Worldwide Crowdfunding Statistics
by Category

Since crowdfunding is still a relatively new phenomenon, there is not always consistency in how different terms are used and defined within the research. However, crowdfunding can generally be divided into four main categories:

Debt based Crowdfunding
Equity based Crowdfunding
Reward based Crowdfunding
Donation based Crowdfunding

Where last year’s worldwide crowdfunding statistics showed a market in rapid growth in all regions of the world, a recently published report displays a more varied situation. The three countries dominating the world’s crowdfunding market are still China, the United States, and the United Kingdom, but where the US and the UK still show impressive growth rates of 42.4% and 30.7%, respectively, the Chinese funding volume has dropped by -39.9%. However, China is still the market leader worldwide with a market share of 70.7%, followed by the US with 20.0%, and the UK with 3.4%. Next on the list, we find countries like the Netherlands, Indonesia, Germany, Australia, Japan, France, and Canada – all with significantly smaller market share.

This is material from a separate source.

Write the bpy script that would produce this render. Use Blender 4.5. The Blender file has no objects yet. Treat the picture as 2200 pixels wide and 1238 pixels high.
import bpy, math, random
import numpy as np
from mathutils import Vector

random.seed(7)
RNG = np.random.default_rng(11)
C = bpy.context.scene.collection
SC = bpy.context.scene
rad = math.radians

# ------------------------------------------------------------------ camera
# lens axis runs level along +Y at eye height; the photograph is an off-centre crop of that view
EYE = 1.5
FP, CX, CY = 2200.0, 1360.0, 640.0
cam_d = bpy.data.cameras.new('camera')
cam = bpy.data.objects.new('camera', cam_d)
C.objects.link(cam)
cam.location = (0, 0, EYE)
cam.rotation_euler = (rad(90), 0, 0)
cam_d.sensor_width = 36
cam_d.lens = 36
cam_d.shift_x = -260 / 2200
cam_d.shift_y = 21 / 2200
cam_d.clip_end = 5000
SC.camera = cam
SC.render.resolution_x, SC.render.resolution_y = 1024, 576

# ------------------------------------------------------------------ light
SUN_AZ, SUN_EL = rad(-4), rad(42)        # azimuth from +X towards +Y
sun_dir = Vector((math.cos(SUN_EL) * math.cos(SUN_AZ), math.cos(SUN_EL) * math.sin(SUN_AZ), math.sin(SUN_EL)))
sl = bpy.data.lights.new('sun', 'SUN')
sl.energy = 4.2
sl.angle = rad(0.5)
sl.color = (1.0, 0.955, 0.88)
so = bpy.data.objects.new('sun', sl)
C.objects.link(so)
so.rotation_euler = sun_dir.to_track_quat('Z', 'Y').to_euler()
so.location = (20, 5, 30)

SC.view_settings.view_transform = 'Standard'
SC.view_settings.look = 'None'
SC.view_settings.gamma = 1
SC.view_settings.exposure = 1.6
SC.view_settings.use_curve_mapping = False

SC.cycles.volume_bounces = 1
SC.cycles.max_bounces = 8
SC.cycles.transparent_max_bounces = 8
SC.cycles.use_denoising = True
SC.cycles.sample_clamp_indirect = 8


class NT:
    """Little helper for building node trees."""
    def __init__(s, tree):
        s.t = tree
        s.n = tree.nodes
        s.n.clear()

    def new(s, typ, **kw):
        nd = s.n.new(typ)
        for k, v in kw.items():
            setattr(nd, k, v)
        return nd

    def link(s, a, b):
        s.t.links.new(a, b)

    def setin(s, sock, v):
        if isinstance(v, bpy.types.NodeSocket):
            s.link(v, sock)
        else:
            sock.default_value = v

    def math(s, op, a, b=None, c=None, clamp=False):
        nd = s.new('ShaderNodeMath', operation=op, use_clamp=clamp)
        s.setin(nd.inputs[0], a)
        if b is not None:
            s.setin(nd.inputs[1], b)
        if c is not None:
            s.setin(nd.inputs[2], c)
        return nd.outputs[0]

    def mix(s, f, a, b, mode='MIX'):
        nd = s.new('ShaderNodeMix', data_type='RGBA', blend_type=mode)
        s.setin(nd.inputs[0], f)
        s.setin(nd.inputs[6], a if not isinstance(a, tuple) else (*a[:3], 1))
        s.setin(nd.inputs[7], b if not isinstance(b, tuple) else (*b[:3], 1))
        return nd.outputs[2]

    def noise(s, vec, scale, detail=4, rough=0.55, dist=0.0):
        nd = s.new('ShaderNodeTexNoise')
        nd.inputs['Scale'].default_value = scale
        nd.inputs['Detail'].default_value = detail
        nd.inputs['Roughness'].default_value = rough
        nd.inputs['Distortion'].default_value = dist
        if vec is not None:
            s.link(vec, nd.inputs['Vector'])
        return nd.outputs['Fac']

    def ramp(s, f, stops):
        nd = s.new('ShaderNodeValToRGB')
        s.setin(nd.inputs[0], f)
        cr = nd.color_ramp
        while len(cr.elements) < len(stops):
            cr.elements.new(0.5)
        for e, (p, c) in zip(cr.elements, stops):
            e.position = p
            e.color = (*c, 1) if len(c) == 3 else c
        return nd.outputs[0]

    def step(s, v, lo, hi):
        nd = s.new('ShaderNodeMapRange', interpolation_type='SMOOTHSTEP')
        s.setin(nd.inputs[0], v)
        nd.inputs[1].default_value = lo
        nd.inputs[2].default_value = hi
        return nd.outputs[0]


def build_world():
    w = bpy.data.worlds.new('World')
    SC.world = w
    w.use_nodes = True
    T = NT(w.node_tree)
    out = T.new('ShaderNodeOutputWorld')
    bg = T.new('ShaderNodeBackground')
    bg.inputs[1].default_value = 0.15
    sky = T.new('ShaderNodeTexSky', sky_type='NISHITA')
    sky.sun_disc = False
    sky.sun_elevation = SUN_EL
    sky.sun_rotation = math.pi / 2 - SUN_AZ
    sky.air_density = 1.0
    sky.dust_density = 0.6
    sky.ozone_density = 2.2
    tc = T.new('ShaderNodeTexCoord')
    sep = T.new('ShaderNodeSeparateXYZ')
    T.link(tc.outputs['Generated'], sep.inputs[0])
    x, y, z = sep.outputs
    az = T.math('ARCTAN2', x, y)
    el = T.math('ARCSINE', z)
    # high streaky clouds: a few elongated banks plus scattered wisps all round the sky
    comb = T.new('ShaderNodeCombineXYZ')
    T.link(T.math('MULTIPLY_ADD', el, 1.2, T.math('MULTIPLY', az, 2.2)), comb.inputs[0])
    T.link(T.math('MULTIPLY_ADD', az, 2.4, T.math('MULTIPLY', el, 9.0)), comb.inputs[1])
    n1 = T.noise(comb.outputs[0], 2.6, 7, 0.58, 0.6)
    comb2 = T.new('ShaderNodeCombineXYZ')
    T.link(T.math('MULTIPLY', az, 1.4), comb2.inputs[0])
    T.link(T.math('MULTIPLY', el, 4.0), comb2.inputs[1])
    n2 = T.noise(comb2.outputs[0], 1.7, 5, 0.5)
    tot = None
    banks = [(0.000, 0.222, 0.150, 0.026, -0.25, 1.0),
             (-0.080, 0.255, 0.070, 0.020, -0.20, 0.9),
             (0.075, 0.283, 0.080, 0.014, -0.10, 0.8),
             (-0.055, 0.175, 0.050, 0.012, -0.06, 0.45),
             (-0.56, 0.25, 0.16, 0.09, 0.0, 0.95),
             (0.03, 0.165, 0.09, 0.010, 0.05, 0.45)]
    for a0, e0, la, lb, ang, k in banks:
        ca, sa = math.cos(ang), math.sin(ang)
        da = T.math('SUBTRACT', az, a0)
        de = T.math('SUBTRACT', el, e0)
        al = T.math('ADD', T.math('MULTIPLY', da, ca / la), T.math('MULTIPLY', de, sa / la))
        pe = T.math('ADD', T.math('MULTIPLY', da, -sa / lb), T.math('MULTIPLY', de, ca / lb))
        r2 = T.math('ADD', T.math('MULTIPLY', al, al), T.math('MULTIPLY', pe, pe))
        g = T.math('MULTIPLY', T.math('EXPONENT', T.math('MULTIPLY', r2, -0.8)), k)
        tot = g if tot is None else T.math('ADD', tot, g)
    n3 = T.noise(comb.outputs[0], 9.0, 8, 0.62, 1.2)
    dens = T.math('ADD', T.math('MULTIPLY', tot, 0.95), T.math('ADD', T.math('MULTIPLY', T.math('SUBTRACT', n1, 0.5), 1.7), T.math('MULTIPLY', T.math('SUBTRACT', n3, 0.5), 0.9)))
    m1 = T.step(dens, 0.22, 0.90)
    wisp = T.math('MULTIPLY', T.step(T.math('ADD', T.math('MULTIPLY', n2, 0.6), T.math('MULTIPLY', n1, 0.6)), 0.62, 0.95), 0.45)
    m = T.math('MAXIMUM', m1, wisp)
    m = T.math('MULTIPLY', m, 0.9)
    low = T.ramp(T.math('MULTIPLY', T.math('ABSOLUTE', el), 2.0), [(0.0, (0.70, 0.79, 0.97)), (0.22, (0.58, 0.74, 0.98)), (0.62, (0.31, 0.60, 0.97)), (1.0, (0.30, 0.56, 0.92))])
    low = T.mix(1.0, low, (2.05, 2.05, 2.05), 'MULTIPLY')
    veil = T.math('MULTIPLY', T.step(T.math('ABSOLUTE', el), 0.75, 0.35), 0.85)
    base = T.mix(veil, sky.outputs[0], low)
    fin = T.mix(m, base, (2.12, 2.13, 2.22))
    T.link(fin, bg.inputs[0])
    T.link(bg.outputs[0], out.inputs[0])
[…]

Business Model Stakeholders

  • P2P/Marketplace Consumer Lending - Individuals and/or institutional funders provide a loan to a consumer borrower.
  • P2P/Marketplace Business Lending-Individuals and/or institutional funders provide a loan to a business borrower.
  • P2P/Marketplace Property Lending-Individuals and/or institutional funders provide a loan, secured against a property, to a consumer or business borrower.
  • Balance Sheet Consumer Lending-The platform entity provides a loan directly to a consumer borrower.
  • Balance Sheet Business Lending -The platform entity provides a loan directly to a business borrower.
  • Balance Sheet Property Lending - The platform entity provides a loan, secured against a property, directly to a consumer or business borrower.
  • Invoice Trading Individuals or institutional funders purchase invoices or receivables from a business at a discount.
  • Debt-based Securities - Individuals or institutional funders purchase debt-based securities, typically a bond or debenture, at a fixed interest rate.
  • Mini Bonds - Individuals or institutions purchase securities from companies in the form of an unsecured bond which is ‘mini’ because the issue size is much smaller than the minimum issue amount needed for a bond issued in institutional capital markets.
  • Equity-based Crowdfunding-Individuals or institutional funders purchase equity issued by a company.
  • Real Estate Crowdfunding-Individuals or institutional funders provide equity or subordinated-debt financing for real estate.
  • Profit Sharing-Individuals or institutions purchase securities from a company, such as shares, and share in the profits or royalties of the business.
  • Reward-based crowdfunding-Backers provide funding to individuals, projects, or companies in exchange for non-monetary rewards or products.
  • Donation-based crowdfunding-Donors provide funding to individuals, projects, or companies based on philanthropic or civic motivations with no expectation of monetary or material.